RSK: Similarly in the assemblage of sculptures titled 'Tent Cities (20 Illuminated Manuals)' in the center of each hand is a backlit photograph. I would like to make the viewer play the role of a palmist scanning through the pyramid of ten pairs of hands. Each pair is held together like an open book, which the viewer is then invited to read/look into. The hands on the right carry the sequential building up of the bread houses, while the ones on the left showcase the burning down of bread slices dipped in wax. I was thinking about the wax dolls and other objects found outside churches. They are meant for a ritual offering to attain what one desires. It is from the sacrificial burning of the wax house that the bread tower is resurrected. I like to think that one gains through the experience of loss.

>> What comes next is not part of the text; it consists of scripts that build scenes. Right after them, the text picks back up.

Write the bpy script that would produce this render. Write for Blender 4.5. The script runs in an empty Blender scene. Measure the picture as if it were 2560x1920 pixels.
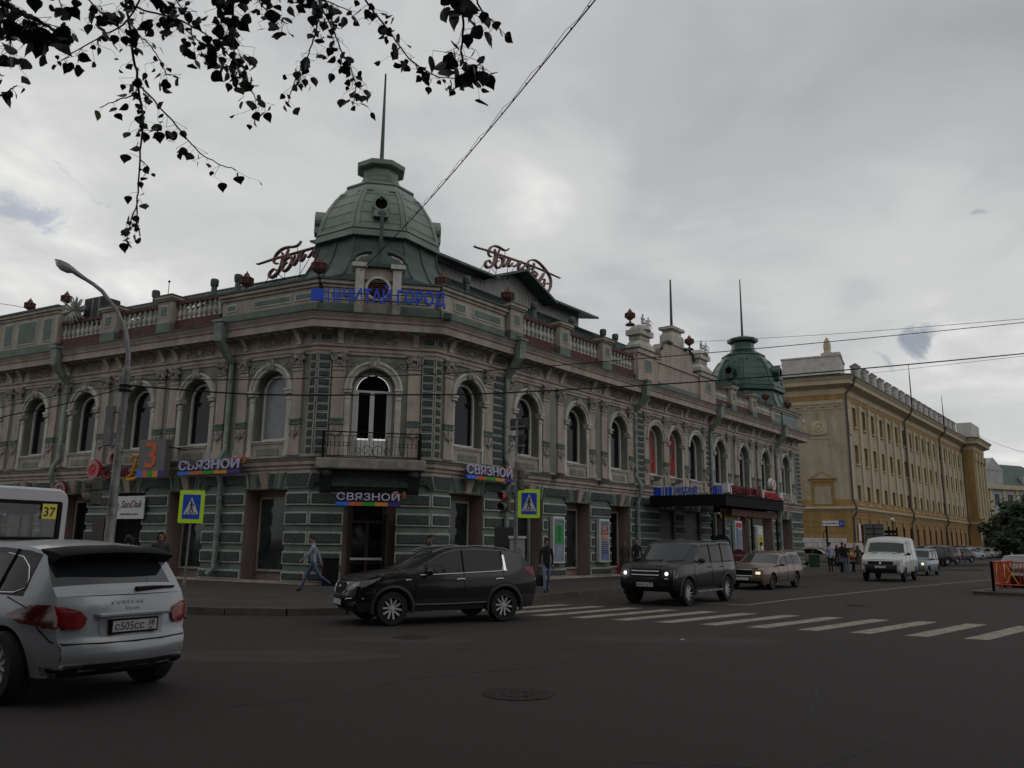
import bpy, bmesh, math, random
from mathutils import Vector, Matrix
R=math.radians; PI=math.pi; sin=math.sin; cos=math.cos
random.seed(7)
scn=bpy.context.scene; col=scn.collection
# ---------------- camera ----------------
F0=2000.0; PITCH=11.17; ROLL=.7; HC=1.75; PK=2560/2212
_p=R(PITCH); _r=R(ROLL)
cF=Vector((0,cos(_p),sin(_p))); _u=Vector((0,-sin(_p),cos(_p))); _x=Vector((1,0,0))
cR=_x*cos(_r)+_u*sin(_r); cU=_u*cos(_r)-_x*sin(_r)
cam=bpy.data.objects.new('camera',bpy.data.cameras.new('camera')); col.objects.link(cam)
cam.data.sensor_width=36; cam.data.lens=36*F0/2560; cam.data.clip_start=.1; cam.data.clip_end=3000
cam.matrix_world=Matrix(((cR.x,cU.x,-cF.x,0),(cR.y,cU.y,-cF.y,0),(cR.z,cU.z,-cF.z,HC),(0,0,0,1)))
scn.camera=cam
# ---------------- world ----------------
w=bpy.data.worlds.new("World"); scn.world=w; w.use_nodes=True
N=w.node_tree.nodes; Lk=w.node_tree.links; N.clear()
def nd(t,**k):
    n=N.new(t)
    for a,b in k.items(): setattr(n,a,b)
    return n
def ray(u,v):
    return (cF+cR*((u-1280)/F0)-cU*((v-960)/F0)).normalized()
sky=nd('ShaderNodeTexSky'); sky.sky_type='NISHITA'; sky.sun_disc=False; sky.sun_elevation=R(38); sky.sun_rotation=R(-60)
bg1=nd('ShaderNodeBackground'); bg1.inputs[1].default_value=.15; Lk.new(sky.outputs[0],bg1.inputs[0])
tc=nd('ShaderNodeTexCoord')
def mth(op,a,b=None,clamp=False):
    n=nd('ShaderNodeMath',operation=op); n.use_clamp=clamp
    for i,q in enumerate((a,b)):
        if q is None: continue
        if isinstance(q,(int,float)): n.inputs[i].default_value=q
        else: Lk.new(q,n.inputs[i])
    return n.outputs[0]
sep=nd('ShaderNodeSeparateXYZ'); Lk.new(tc.outputs['Generated'],sep.inputs[0])
zz=mth('ADD',mth('MAXIMUM',sep.outputs[2],0.0),.22)
px=mth('DIVIDE',sep.outputs[0],zz); py=mth('DIVIDE',sep.outputs[1],zz)
cmb=nd('ShaderNodeCombineXYZ'); Lk.new(px,cmb.inputs[0]); Lk.new(py,cmb.inputs[1])
def noise(scale,det,rough,dist=0,off=(0,0,0)):
    mp=nd('ShaderNodeMapping'); mp.inputs[1].default_value=off; Lk.new(cmb.outputs[0],mp.inputs[0])
    n=nd('ShaderNodeTexNoise'); n.inputs['Scale'].default_value=scale; n.inputs['Detail'].default_value=det
    n.inputs['Roughness'].default_value=rough; n.inputs['Distortion'].default_value=dist
    Lk.new(mp.outputs[0],n.inputs[0]); return n.outputs[0]
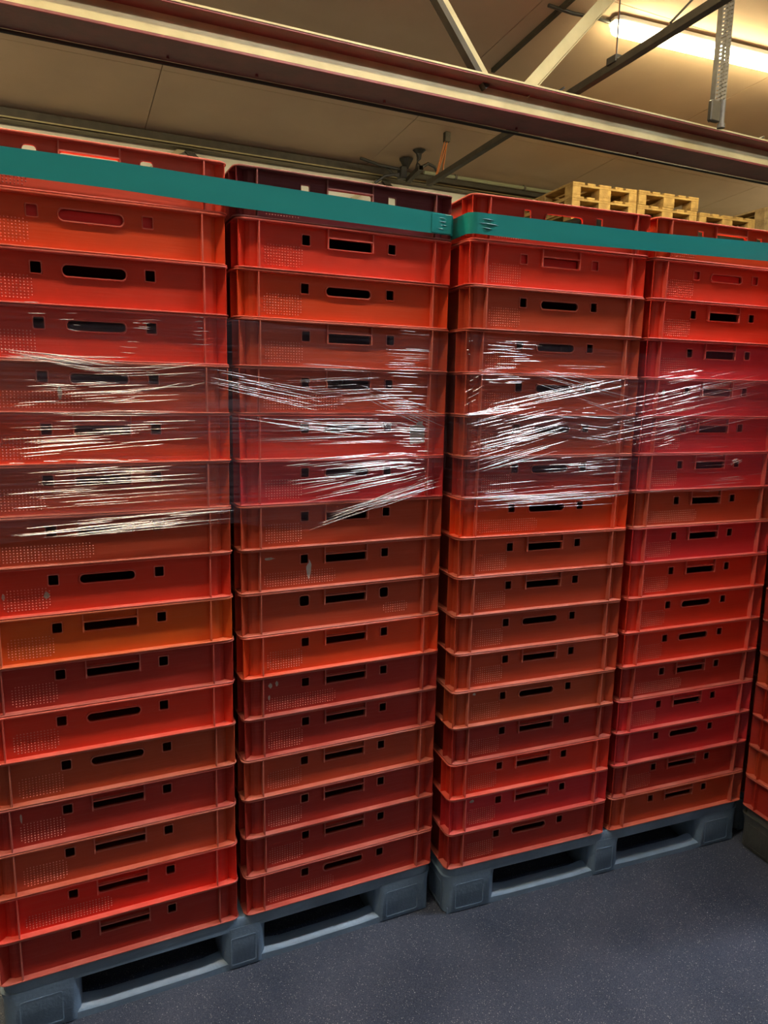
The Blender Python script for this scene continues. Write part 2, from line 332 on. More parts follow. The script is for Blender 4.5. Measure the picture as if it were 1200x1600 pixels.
tt = tag(link('perforated_hanger', None, loc=(5.03, 2.60, 3.735), ), 'perforated galvanised strut hanging vertically in front of the fluorescent lamp', 'strut')
link('perforated_plate', perforated(), tt)
link('side_lip', MB().box(.055, .059, 0, .045, 0, 1.02).box(-.059, -.055, 0, .045, 0, 1.02).box(-.003, .003, 0, .02, 0, 1.02).done('side_lip', M_galv), tt)
link('switch_box', MB().bevbox(-.13, -.03, -.045, -.002, -.02, .13, .008).done('switch_box', M_steel), tt)
link('conduit_end', MB().tube((.01, -.02, -.04), (.01, -.02, .15), .022, 10).tube((.01, -.02, -.05), (.01, -.02, -.02), .03, 10).done('conduit_end', M_galv, True), tt)

# ------------------------------------------------------------------ fluorescent lamps: one visible, the rest unseen, some added as fill
LAMP_LABELS = ['long glowing fluorescent batten lamp fixed to the ceiling at top right', 'fluorescent batten lamp on the ceiling in front of the middle stacks, outside the picture',
    'warm fluorescent batten lamp on the ceiling to the left, outside the picture', 'added cool white fill lamp on the ceiling behind the viewer', 'warm fluorescent batten lamp on the ceiling above the leftmost stack, before the beam', 'warm fluorescent batten lamp on the ceiling above the middle stacks, before the beam',
    'warm fluorescent batten lamp on the ceiling above the right stacks, before the beam', 'added unseen batten lamp on the ceiling far right, beyond the wooden pallets', 'added unseen batten lamp on the ceiling far left, near the rear wall']
for (lx_, ly_, hd_, lc_, ls_), ll_ in zip(LAMPS, LAMP_LABELS):
    lamp = tag(link('ceiling_lamp', None, loc=(lx_, ly_, ceil_z(ly_)-.006)), ll_, 'lamp')
    M_em = bpy.data.materials.new('lamp_glow'); M_em.use_nodes = True
    bb = M_em.node_tree.nodes['Principled BSDF']; bb.inputs['Emission Color'].default_value = (*lc_, 1); bb.inputs['Emission Strength'].default_value = ls_
    bb.inputs['Base Color'].default_value = (.9, .9, .85, 1)
    def lamp_part(name, z0, z1, hw, m, x0, x1, r):
        rings = []
        for x, k in ((x0, .55), (x0+.03, .9), (x0+.07, 1), (x1-.07, 1), (x1-.03, .9), (x1, .55)):
            zc = (z0+z1)/2; hz = (z1-z0)/2
            rings.append([(x, a*k, zc+(b-zc)*k) for a, b in rrect(-hw, hw, z0, z1, r, 3)])
        return link(name, MB().loft(rings).done(name, m, True), lamp)
    lamp_part('housing', -.045, -.004, .075, M_lamp_body, -.02, 2.55, .012)
    lamp_part('diffuser', -.115, -.047, .065, M_em, 0, 2.53, .03)
    lamp.rotation_euler = (math.radians(-5.1), 0, math.radians(hd_))
tag(link('ceiling_cable', MB().path([(3.95, 3.40, ceil_z(3.4)-.03), (4.2, 3.40, ceil_z(3.4)-.035), (4.45, 3.38, ceil_z(3.4)-.03), (4.57, 3.38, ceil_z(3.4)-.03)], .014).done('ceiling_cable', M_black, True)),
    'black cable clipped along the ceiling to the fluorescent lamp', 'cable')
tag(link('ceiling_bar', bar(MB(), (4.10, 4.42, ceil_z(4.42)-.02), (4.06, 2.0, ceil_z(2.0)-.02), .035, .035, (1, 0, 0)).done('ceiling_bar', M_steel)),
    'slim dark bar fixed to the ceiling between the two pale roof struts', 'bar')
tag(link('suspension_cable', MB().tube((3.955, 2.08, 3.999), (4.73, 2.57, 4.60), .008, 6).done('suspension_cable', M_black)),
    'thin black cable rising from the long rail across the lamp', 'cable')

# ------------------------------------------------------------------ wooden pallets on a rack
def board(x0, x1, y0, y1, z0, z1): return MB().bevbox(x0, x1, y0, y1, z0, z1, .003)
def wood_pallet_meshes(m):
    P = []
    for x0, x1 in ((0, .145), (.1775, .2775), (.3275, .4725), (.5225, .6225), (.655, .8)): P.append(('top_board', board(x0, x1, 0, 1.2, .122, .144).done('top_board', m)))
    for y0 in (0, .5275, 1.055): P.append(('cross_board', board(0, .8, y0, y0+.145, .1, .122).done('cross_board', m)))
    for y0 in (0, .5275, 1.055):
        for x0, x1 in ((0, .1), (.3275, .4725), (.7, .8)): P.append(('block', board(x0, x1, y0, y0+.145, .022, .1).done('block', m)))
    for x0, x1 in ((0, .1), (.3275, .4725), (.7, .8)): P.append(('bottom_board', board(x0, x1, 0, 1.2, 0, .022).done('bottom_board', m)))
    return P
PW = [wood_pallet_meshes(M_wood), wood_pallet_meshes(M_wood2)]
def wood_pallet(x, y, z, rz, kind, label):
    r = tag(link('wooden_pallet', None, loc=(x, y, z), rot=(0, 0, rz)), label, 'pallet', 'wooden pallets stacked behind the crates')
    for n, me in PW[kind]: link(n, me, r)
SH = 3.345; RZ = math.radians(-5)
def colpos(k, gap=0): return 5.17+math.cos(RZ)*(k*.825+gap), 4.50+math.sin(RZ)*(k*.825+gap)
ords = ['topmost', 'middle', 'lowest']
cols = [(0, 3, 0, 'leftmost column of wooden pallets'), (1, 3, 0, 'second column of wooden pallets from the left'), (2, 2, 0, 'lower third column of wooden pallets'), (3, 3, .10, 'rightmost column of wooden pallets')]
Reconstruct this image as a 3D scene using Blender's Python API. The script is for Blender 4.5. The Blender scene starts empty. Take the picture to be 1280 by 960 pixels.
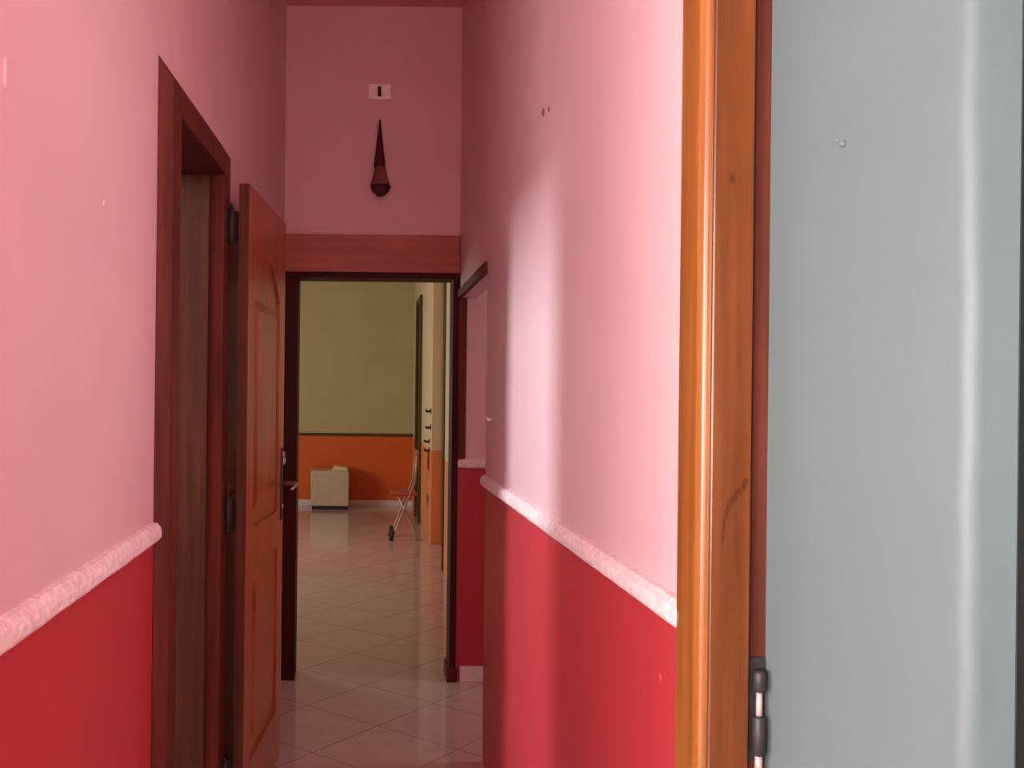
import bpy, bmesh, math, random
from mathutils import Vector, Matrix
random.seed(7)
SC = bpy.context.scene
COL = SC.collection
PI = math.pi

# ------------------------------------------------------------------ materials
def srgb(r, g, b):
    def f(c):
        c /= 255.0
        return c / 12.92 if c <= 0.04045 else ((c + 0.055) / 1.055) ** 2.4
    return (f(r), f(g), f(b), 1.0)

def base(name, rough=0.5, spec=0.5):
    m = bpy.data.materials.new(name); m.use_nodes = True
    nt = m.node_tree; b = nt.nodes['Principled BSDF']
    b.inputs['Roughness'].default_value = rough
    b.inputs['Specular IOR Level'].default_value = spec
    return m, nt, b

def noise(nt, vec, scale, detail=4, rough=0.55):
    n = nt.nodes.new('ShaderNodeTexNoise')
    n.inputs['Scale'].default_value = scale; n.inputs['Detail'].default_value = detail
    n.inputs['Roughness'].default_value = rough
    nt.links.new(vec, n.inputs['Vector'])
    return n.outputs['Fac']

def position(nt, scale=None):
    g = nt.nodes.new('ShaderNodeNewGeometry'); o = g.outputs['Position']
    if scale:
        mp = nt.nodes.new('ShaderNodeMapping'); mp.inputs['Scale'].default_value = scale
        nt.links.new(o, mp.inputs['Vector']); o = mp.outputs['Vector']
    return o

def ramp(nt, fac, stops):
    r = nt.nodes.new('ShaderNodeValToRGB'); e = r.color_ramp.elements
    e[0].position, e[0].color = stops[0]; e[1].position, e[1].color = stops[-1]
    for p, c in stops[1:-1]:
        k = e.new(p); k.color = c
    nt.links.new(fac, r.inputs['Fac'])
    return r.outputs['Color']

def mix(nt, fac, a, b):
    m = nt.nodes.new('ShaderNodeMix'); m.data_type = 'RGBA'
    for v, i in ((fac, 0), (a, 6), (b, 7)):
        if isinstance(v, (float, int, tuple)): m.inputs[i].default_value = v
        else: nt.links.new(v, m.inputs[i])
    return m.outputs[2]

def bump(nt, b, h, strength, dist=0.01):
    n = nt.nodes.new('ShaderNodeBump'); n.inputs['Strength'].default_value = strength
    n.inputs['Distance'].default_value = dist
    nt.links.new(h, n.inputs['Height']); nt.links.new(n.outputs['Normal'], b.inputs['Normal'])

def scalec(c, k): return (min(1, c[0]*k), min(1, c[1]*k), min(1, c[2]*k), 1)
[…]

JK: I was thinking about the key difference between 'Tent Cities' and a work like 'Transmigration (A Travelogue)' or 'Moss Garden'. There is something indescribable about seeing a rose, an archetypal symbol of love and beauty, draped in the skin of a carnivore or seeing a family portrait framed on a slice of bread within a ring of moss. By contrast, don t you think the logic of 'Tent Cities' is tangible and very easily available? (Image I004)


RSK: I don't think so. You probably say this because the work has been with me for the longest duration of time and you've heard the logic of its execution, more than once. There is however, quite clearly, a good deal of difference in the way they were conceived.

'Tent Cities' is more immediate because the photographs are a direct record of the bread monuments. But they refer to life in much the same way as the paintings do.


JK: What comes after this?


RSK: Newer ideas are already taking shape in the sketchbook. So I'll just have to chase and realize them.